### Problem details
Please give back word for word the lines below, from the first one through the one with "legs(f, p, cloth('pale".

─── Supplied records

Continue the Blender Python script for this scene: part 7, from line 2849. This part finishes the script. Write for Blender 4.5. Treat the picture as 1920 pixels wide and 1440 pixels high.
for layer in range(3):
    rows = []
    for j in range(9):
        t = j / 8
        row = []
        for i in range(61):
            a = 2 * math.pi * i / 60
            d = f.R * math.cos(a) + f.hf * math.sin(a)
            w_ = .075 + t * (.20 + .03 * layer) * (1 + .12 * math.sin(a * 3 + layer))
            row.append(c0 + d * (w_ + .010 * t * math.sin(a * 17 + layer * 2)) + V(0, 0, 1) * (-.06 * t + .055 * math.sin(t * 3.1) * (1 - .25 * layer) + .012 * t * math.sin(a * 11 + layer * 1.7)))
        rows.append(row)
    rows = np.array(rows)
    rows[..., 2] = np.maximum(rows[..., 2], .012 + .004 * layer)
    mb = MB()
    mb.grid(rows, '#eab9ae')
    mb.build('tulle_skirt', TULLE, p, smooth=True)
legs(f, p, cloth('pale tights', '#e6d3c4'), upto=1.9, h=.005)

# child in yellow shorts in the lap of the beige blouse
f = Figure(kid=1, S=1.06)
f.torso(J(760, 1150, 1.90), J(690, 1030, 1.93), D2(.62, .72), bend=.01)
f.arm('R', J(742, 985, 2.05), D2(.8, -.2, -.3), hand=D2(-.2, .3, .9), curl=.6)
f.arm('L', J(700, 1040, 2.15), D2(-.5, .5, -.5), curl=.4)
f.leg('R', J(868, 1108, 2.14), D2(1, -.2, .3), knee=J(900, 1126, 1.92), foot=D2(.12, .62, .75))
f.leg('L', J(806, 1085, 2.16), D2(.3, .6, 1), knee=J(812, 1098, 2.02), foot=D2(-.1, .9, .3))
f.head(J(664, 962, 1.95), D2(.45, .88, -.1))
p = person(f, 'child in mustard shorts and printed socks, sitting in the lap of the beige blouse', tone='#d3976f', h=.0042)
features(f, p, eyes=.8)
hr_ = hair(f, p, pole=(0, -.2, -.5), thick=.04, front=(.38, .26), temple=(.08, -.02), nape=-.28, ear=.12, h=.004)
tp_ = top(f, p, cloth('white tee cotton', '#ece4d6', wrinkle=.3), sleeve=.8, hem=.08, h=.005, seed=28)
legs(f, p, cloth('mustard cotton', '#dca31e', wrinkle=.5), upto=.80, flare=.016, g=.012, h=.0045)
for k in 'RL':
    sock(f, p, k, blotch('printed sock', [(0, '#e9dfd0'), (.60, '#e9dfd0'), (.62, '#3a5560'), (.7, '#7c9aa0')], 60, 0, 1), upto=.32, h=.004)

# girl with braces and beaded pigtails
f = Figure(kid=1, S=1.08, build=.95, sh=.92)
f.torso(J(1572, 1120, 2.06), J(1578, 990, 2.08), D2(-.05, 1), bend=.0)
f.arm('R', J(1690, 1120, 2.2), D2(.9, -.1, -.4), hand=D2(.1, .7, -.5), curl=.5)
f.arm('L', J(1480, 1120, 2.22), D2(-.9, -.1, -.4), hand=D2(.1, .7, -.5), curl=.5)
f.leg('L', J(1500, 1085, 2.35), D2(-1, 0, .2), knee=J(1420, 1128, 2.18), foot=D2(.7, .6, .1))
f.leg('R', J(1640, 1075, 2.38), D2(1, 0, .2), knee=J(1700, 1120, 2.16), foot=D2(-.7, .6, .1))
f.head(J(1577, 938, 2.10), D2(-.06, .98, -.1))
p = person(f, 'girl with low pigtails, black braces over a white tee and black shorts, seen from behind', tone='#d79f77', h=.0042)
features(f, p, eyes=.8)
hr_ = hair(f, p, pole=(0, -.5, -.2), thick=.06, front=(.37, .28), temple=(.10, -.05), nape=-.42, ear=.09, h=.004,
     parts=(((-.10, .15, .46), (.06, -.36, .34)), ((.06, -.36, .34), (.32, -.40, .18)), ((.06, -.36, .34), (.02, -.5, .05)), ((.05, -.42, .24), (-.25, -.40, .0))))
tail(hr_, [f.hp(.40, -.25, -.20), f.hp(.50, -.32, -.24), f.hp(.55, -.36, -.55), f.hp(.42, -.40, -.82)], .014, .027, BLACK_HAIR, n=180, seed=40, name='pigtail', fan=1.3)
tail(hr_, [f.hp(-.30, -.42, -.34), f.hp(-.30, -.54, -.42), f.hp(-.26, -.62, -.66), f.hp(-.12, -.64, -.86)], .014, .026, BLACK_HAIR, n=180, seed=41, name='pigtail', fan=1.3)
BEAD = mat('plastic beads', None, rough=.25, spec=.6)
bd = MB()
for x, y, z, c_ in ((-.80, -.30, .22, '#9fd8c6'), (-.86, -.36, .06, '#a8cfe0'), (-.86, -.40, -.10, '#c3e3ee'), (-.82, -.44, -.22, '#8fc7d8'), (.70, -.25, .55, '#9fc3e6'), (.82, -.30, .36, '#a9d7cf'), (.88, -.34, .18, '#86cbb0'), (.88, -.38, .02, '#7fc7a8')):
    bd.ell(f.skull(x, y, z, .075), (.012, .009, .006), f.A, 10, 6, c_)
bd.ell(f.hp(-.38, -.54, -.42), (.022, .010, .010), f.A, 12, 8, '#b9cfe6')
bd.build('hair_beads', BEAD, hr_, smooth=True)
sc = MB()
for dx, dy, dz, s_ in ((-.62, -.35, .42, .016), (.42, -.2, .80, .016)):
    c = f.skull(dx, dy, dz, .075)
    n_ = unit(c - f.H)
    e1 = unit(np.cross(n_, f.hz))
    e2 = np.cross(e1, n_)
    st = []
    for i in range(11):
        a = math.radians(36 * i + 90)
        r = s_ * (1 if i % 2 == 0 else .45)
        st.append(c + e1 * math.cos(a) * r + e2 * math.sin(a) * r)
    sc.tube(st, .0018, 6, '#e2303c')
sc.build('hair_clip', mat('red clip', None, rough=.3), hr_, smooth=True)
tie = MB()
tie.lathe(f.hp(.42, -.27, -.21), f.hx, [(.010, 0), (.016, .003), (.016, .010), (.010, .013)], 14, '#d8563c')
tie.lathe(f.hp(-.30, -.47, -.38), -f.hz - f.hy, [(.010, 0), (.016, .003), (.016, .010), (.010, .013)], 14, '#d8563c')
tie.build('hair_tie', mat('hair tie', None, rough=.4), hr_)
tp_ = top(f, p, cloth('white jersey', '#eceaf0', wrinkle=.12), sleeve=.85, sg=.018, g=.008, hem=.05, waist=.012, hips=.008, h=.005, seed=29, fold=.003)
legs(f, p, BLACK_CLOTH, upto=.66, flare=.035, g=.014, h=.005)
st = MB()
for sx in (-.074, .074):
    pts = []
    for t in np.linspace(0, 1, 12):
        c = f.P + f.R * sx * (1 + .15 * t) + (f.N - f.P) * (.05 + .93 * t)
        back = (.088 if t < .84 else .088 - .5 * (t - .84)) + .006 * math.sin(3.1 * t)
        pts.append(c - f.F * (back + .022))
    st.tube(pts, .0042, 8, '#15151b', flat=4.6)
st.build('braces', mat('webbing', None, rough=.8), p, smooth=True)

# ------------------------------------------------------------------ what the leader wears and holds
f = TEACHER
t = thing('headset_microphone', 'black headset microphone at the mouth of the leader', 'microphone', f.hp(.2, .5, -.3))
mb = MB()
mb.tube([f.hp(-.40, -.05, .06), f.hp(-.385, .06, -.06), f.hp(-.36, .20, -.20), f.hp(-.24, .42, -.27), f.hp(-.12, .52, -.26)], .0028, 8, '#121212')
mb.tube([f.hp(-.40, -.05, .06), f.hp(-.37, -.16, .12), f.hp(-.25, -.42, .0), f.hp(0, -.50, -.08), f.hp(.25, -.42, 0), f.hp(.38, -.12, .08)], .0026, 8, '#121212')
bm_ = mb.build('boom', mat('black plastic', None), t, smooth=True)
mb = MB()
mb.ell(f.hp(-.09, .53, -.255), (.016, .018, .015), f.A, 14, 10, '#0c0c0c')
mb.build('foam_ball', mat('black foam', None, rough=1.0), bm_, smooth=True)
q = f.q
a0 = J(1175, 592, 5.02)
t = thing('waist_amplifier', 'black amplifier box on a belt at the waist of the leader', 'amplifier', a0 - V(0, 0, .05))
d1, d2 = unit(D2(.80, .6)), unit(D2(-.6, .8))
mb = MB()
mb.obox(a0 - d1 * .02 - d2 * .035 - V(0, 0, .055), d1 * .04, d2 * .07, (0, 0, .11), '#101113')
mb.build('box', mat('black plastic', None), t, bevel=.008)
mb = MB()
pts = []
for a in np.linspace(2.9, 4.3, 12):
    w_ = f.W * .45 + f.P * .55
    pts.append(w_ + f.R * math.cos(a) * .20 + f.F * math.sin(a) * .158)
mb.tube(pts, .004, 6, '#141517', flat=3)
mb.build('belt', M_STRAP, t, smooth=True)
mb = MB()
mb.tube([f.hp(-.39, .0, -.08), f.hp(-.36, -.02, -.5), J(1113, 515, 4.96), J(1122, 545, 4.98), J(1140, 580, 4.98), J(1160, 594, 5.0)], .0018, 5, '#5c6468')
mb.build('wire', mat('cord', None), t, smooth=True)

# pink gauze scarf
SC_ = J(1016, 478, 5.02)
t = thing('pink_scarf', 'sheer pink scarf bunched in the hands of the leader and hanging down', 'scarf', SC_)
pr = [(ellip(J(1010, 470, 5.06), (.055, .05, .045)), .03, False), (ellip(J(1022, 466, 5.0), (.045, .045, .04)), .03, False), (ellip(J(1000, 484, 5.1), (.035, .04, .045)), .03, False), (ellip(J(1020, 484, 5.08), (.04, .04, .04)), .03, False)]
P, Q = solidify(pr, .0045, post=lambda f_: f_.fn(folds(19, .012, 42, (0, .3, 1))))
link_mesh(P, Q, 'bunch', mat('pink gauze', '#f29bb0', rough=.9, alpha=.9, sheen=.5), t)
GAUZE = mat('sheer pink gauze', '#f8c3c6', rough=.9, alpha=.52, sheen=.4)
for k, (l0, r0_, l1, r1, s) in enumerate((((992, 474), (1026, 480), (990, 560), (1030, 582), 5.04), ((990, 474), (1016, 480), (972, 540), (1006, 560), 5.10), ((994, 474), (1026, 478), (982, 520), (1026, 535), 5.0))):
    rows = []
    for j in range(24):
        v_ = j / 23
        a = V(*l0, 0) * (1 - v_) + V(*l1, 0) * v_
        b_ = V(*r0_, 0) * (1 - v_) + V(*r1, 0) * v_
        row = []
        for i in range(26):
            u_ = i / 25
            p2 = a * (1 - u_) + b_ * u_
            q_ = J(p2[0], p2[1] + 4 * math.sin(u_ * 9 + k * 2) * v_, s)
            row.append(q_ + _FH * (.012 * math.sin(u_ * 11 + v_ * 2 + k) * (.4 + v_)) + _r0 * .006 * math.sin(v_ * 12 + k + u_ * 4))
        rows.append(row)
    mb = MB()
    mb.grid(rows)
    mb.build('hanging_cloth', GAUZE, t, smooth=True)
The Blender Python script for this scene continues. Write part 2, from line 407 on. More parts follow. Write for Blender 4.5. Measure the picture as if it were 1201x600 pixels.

──────

### Answer below
Continue the Blender Python script for this scene: part 7, from line 2849. This part finishes the script. Write for Blender 4.5. Treat the picture as 1920 pixels wide and 1440 pixels high.
for layer in range(3):
    rows = []
    for j in range(9):
        t = j / 8
        row = []
        for i in range(61):
            a = 2 * math.pi * i / 60
            d = f.R * math.cos(a) + f.hf * math.sin(a)
            w_ = .075 + t * (.20 + .03 * layer) * (1 + .12 * math.sin(a * 3 + layer))
            row.append(c0 + d * (w_ + .010 * t * math.sin(a * 17 + layer * 2)) + V(0, 0, 1) * (-.06 * t + .055 * math.sin(t * 3.1) * (1 - .25 * layer) + .012 * t * math.sin(a * 11 + layer * 1.7)))
        rows.append(row)
    rows = np.array(rows)
    rows[..., 2] = np.maximum(rows[..., 2], .012 + .004 * layer)
    mb = MB()
    mb.grid(rows, '#eab9ae')
    mb.build('tulle_skirt', TULLE, p, smooth=True)
legs(f, p, cloth('pale tights', '#e6d3c4'), upto=1.9, h=.005)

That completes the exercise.